#### What needs to be done:
Print word for word the first line of the listing below and every line after it, through the line with "except Exception: pass". Leave out the pictures and the rest.

┌────────

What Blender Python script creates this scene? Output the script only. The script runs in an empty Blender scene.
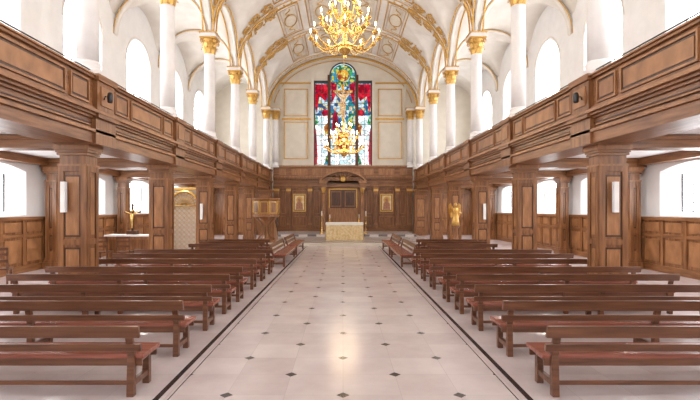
import bpy, bmesh, math, random
from math import sin, cos, pi, sqrt, radians
from mathutils import Vector, Matrix
random.seed(4)
scene = bpy.context.scene
try:
    scene.view_settings.view_transform = 'Standard'
    scene.view_settings.exposure = .42
except Exception: pass

# ------------------------------------------------------------ materials
def newmat(name):
    m = bpy.data.materials.new(name); m.use_nodes = True
    nt = m.node_tree
    return m, nt, nt.nodes['Principled BSDF']
def noisy(name, c1, c2, scale=(4,4,4), rough=.5, metal=0, detail=4, bump=0, nscale=1.0, coat=0):
    m, nt, p = newmat(name)
    tc = nt.nodes.new('ShaderNodeTexCoord'); mp = nt.nodes.new('ShaderNodeMapping')
    mp.inputs['Scale'].default_value = scale
    n = nt.nodes.new('ShaderNodeTexNoise'); n.inputs['Scale'].default_value = nscale; n.inputs['Detail'].default_value = detail
    r = nt.nodes.new('ShaderNodeValToRGB')
    r.color_ramp.elements[0].position = .3; r.color_ramp.elements[1].position = .7
    r.color_ramp.elements[0].color = (*c1,1); r.color_ramp.elements[1].color = (*c2,1)
    nt.links.new(tc.outputs['Object'], mp.inputs[0]); nt.links.new(mp.outputs[0], n.inputs['Vector'])
    nt.links.new(n.outputs['Fac'], r.inputs[0]); nt.links.new(r.outputs[0], p.inputs['Base Color'])
    p.inputs['Roughness'].default_value = rough; p.inputs['Metallic'].default_value = metal
    p.inputs['Coat Weight'].default_value = coat
    if bump:
        b = nt.nodes.new('ShaderNodeBump'); b.inputs['Strength'].default_value = bump; b.inputs['Distance'].default_value = .01
        nt.links.new(n.outputs['Fac'], b.inputs['Height']); nt.links.new(b.outputs[0], p.inputs['Normal'])
    return m
def emis(name, col, s, base=None):
    m, nt, p = newmat(name)
    p.inputs['Base Color'].default_value = (*(base or col),1)
    p.inputs['Emission Color'].default_value = (*col,1); p.inputs['Emission Strength'].default_value = s
    return m
W1, W2 = (.135,.050,.016), (.33,.145,.055)
M = {}
M['wv'] = noisy('oak_vertical', W1, W2, (9,9,.9), .36, nscale=1.6, detail=6, bump=.12)
M['wh'] = noisy('oak_along', W1, W2, (9,.9,9), .36, nscale=1.6, detail=6, bump=.12)
M['wx'] = noisy('oak_across', W1, W2, (.9,9,9), .36, nscale=1.6, detail=6, bump=.12)
M['wd'] = noisy('dark_oak', (.05,.018,.008), (.11,.042,.018), (8,8,1), .4, nscale=1.5)
M['wl'] = noisy('light_oak', (.22,.092,.033), (.42,.195,.08), (8,2,1.5), .38, nscale=1.5)
M['bench'] = noisy('bench_walnut', (.085,.032,.015), (.21,.086,.042), (1,12,12), .28, nscale=1.6, detail=6)
M['seat'] = noisy('bench_seat_mahogany', (.20,.058,.038), (.36,.12,.08), (1,12,12), .24, nscale=1.6, detail=6)
M['plaster'] = noisy('white_plaster', (.80,.79,.78), (.86,.85,.84), nscale=.6, rough=.8)
M['cream'] = noisy('cream_plaster', (.66,.60,.50), (.73,.67,.57), nscale=.5, rough=.75)
M['vault'] = noisy('vault_plaster', (.72,.67,.605), (.80,.75,.69), nscale=.5, rough=.85)
M['vpanel'] = noisy('vault_painted_panel', (.64,.56,.44), (.76,.68,.56), nscale=2.5, rough=.8)
M['stonecol'] = noisy('column_plaster', (.74,.71,.69), (.82,.79,.77), nscale=.8, rough=.45)
M['gold'] = noisy('gilding', (.50,.27,.06), (.80,.50,.15), nscale=6, rough=.4, metal=.5)
M['brass'] = noisy('brass', (.65,.38,.10), (.90,.60,.20), nscale=5, rough=.25, metal=.9)
M['black'] = noisy('black_metal', (.012,.012,.012), (.03,.03,.03), rough=.4)
M['white'] = noisy('white_enamel', (.82,.82,.84), (.88,.88,.9), rough=.4)
M['came'] = noisy('window_bar_grey', (.35,.35,.37), (.45,.45,.47), rough=.5)
M['cloth'] = noisy('gold_brocade', (.66,.45,.18), (.88,.74,.48), (1,1,1), .7, nscale=9)
M['linen'] = noisy('linen', (.82,.8,.76), (.9,.88,.85), rough=.9)
M['lead'] = noisy('window_lead', (.03,.03,.035), (.06,.06,.07), rough=.5)
M['glow'] = emis('window_daylight_glass', (.955,.97,1.0), 7.2)
M['glow2'] = emis('lower_window_glass', (.94,.97,1.0), 6.5)
M['bulb'] = emis('candle_bulb', (1,.72,.36), 35.0)
M['candle'] = noisy('candle_wax', (.85,.8,.68), (.9,.86,.76), rough=.5)
M['skin'] = noisy('icon_figure', (.30,.10,.06), (.55,.30,.18), nscale=5, rough=.6)

def stained(name, cols, scale, strength):
    m, nt, p = newmat(name)
    tc = nt.nodes.new('ShaderNodeTexCoord')
    v = nt.nodes.new('ShaderNodeTexVoronoi'); v.inputs['Scale'].default_value = scale
    v2 = nt.nodes.new('ShaderNodeTexVoronoi'); v2.feature = 'DISTANCE_TO_EDGE'; v2.inputs['Scale'].default_value = scale
    sep = nt.nodes.new('ShaderNodeSeparateColor')
    r = nt.nodes.new('ShaderNodeValToRGB'); r.color_ramp.interpolation = 'CONSTANT'
    while len(r.color_ramp.elements) < len(cols): r.color_ramp.elements.new(.5)
    for i, c in enumerate(cols):
        r.color_ramp.elements[i].position = i/len(cols); 
    for i, c in enumerate(cols): r.color_ramp.elements[i].color = (*c,1)
    mt = nt.nodes.new('ShaderNodeMath'); mt.operation = 'GREATER_THAN'; mt.inputs[1].default_value = .03
    mx = nt.nodes.new('ShaderNodeMix'); mx.data_type = 'RGBA'
    nt.links.new(tc.outputs['Object'], v.inputs['Vector']); nt.links.new(tc.outputs['Object'], v2.inputs['Vector'])
    nt.links.new(v.outputs['Color'], sep.inputs[0]); nt.links.new(sep.outputs[0], r.inputs[0])
    nt.links.new(v2.outputs['Distance'], mt.inputs[0]); nt.links.new(mt.outputs[0], mx.inputs[0])
    mx.inputs[6].default_value = (.01,.01,.01,1); nt.links.new(r.outputs[0], mx.inputs[7])
    nt.links.new(mx.outputs[2], p.inputs['Emission Color']); p.inputs['Emission Strength'].default_value = strength
    p.inputs['Base Color'].default_value = (.01,.01,.01,1); p.inputs['Roughness'].default_value=.6
    p.inputs['Specular IOR Level'].default_value=.1
    return m
M['sgred'] = stained('stained_red', [(.70,.0,.02),(.30,.0,.015),(.85,.02,.05),(.45,.0,.05)], 5, .75)
M['sgblue'] = stained('stained_blue', [(.05,.18,.45),(.02,.28,.32),(.55,.8,.95),(.7,.85,.9),(.03,.1,.25),(.75,.65,.35)], 4.5, .8)
M['sggreen'] = stained('stained_green', [(.01,.22,.06),(.05,.4,.15),(.7,.6,.06),(.01,.14,.1),(.05,.3,.5),(.4,.7,.5)], 6, .8)
M['sgpale'] = stained('stained_pale', [(.85,.9,1),(.75,.85,.92),(.97,.97,1),(.45,.60,.62),(.9,.92,.95),(.95,.88,.8)], 3.5, 1.2)
M['sggold'] = stained('stained_gold', [(.85,.4,.04),(.5,.18,.02),(.8,.6,.12),(.4,.05,.02)], 6, .8)
M['sgflesh'] = stained('stained_flesh', [(.9,.6,.35),(.8,.45,.2),(.95,.7,.45)], 6, .8)

def floor_mat():
    m, nt, p = newmat('marble_floor')
    tc = nt.nodes.new('ShaderNodeTexCoord'); sx = nt.nodes.new('ShaderNodeSeparateXYZ')
    nt.links.new(tc.outputs['Object'], sx.inputs[0])
    def mth(op, a, b=None, c=None):
        n = nt.nodes.new('ShaderNodeMath'); n.operation = op
        for i, v in enumerate((a,b,c)):
            if v is None: continue
            if isinstance(v,(int,float)): n.inputs[i].default_value = v
            else: nt.links.new(v, n.inputs[i])
        return n.outputs[0]
    def dist(v, per, off):
        t = mth('ADD', mth('DIVIDE', v, per), 100.5 + off)
        return mth('MULTIPLY', mth('ABSOLUTE', mth('SUBTRACT', mth('FRACT', t), .5)), per)
    X, Y = sx.outputs[0], sx.outputs[1]
    P = 1.16
    d1 = mth('ADD', dist(X,P,0), dist(Y,P,0)); d2 = mth('ADD', dist(X,P,.5), dist(Y,P,.5))
    dia = mth('LESS_THAN', mth('MINIMUM', d1, d2), .068)
    ax = mth('ABSOLUTE', X)
    incen = mth('LESS_THAN', ax, 1.7)
    dia = mth('MULTIPLY', dia, incen)
    line = mth('LESS_THAN', mth('ABSOLUTE', mth('SUBTRACT', ax, 1.82)), .03)
    line2 = mth('LESS_THAN', mth('ABSOLUTE', mth('SUBTRACT', ax, 1.70)), .006)
    blk = mth('MAXIMUM', dia, mth('MAXIMUM', line, line2))
    grout = mth('LESS_THAN', mth('MINIMUM', dist(X,P/2,0), dist(Y,P/2,0)), .003)
    n = nt.nodes.new('ShaderNodeTexNoise'); n.inputs['Scale'].default_value = 1.6; n.inputs['Detail'].default_value = 9; n.inputs['Roughness'].default_value=.6
    nt.links.new(tc.outputs['Object'], n.inputs['Vector'])
    fl = nt.nodes.new('ShaderNodeVectorMath'); fl.operation='SNAP'; fl.inputs[1].default_value=(P/2,P/2,10)
    nt.links.new(tc.outputs['Object'], fl.inputs[0])
    wn_ = nt.nodes.new('ShaderNodeTexWhiteNoise'); nt.links.new(fl.outputs[0], wn_.inputs['Vector'])
    f = mth('ADD', mth('MULTIPLY', n.outputs['Fac'], .8), mth('MULTIPLY', wn_.outputs['Value'], .2))
    r = nt.nodes.new('ShaderNodeValToRGB')
    r.color_ramp.elements[0].position=.3; r.color_ramp.elements[1].position=.7
    r.color_ramp.elements[0].color=(.57,.49,.50,1); r.color_ramp.elements[1].color=(.72,.65,.655,1)
    nt.links.new(f, r.inputs[0])
    def mix(f, a, col):
        k = nt.nodes.new('ShaderNodeMix'); k.data_type='RGBA'
        nt.links.new(f, k.inputs[0]); nt.links.new(a, k.inputs[6]); k.inputs[7].default_value=(*col,1); return k.outputs[2]
    c = mix(grout, r.outputs[0], (.55,.48,.48)); c = mix(blk, c, (.03,.025,.03))
    nt.links.new(c, p.inputs['Base Color']); p.inputs['Roughness'].default_value = .20
    p.inputs['Specular IOR Level'].default_value=.6
    return m
M['floor'] = floor_mat()
def checker_mat():
    m, nt, p = newmat('sanctuary_checker_marble')
    tc = nt.nodes.new('ShaderNodeTexCoord'); c = nt.nodes.new('ShaderNodeTexChecker')
    c.inputs['Scale'].default_value = 1.8; c.inputs['Color1'].default_value=(.72,.66,.64,1); c.inputs['Color2'].default_value=(.20,.17,.17,1)
    nt.links.new(tc.outputs['Object'], c.inputs['Vector']); nt.links.new(c.outputs[0], p.inputs['Base Color'])
    p.inputs['Roughness'].default_value=.3
    return m
M['checker'] = checker_mat()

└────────

#### Expected output:
What Blender Python script creates this scene? Output the script only. The script runs in an empty Blender scene.
import bpy, bmesh, math, random
from math import sin, cos, pi, sqrt, radians
from mathutils import Vector, Matrix
random.seed(4)
scene = bpy.context.scene
try:
    scene.view_settings.view_transform = 'Standard'
    scene.view_settings.exposure = .42
except Exception: pass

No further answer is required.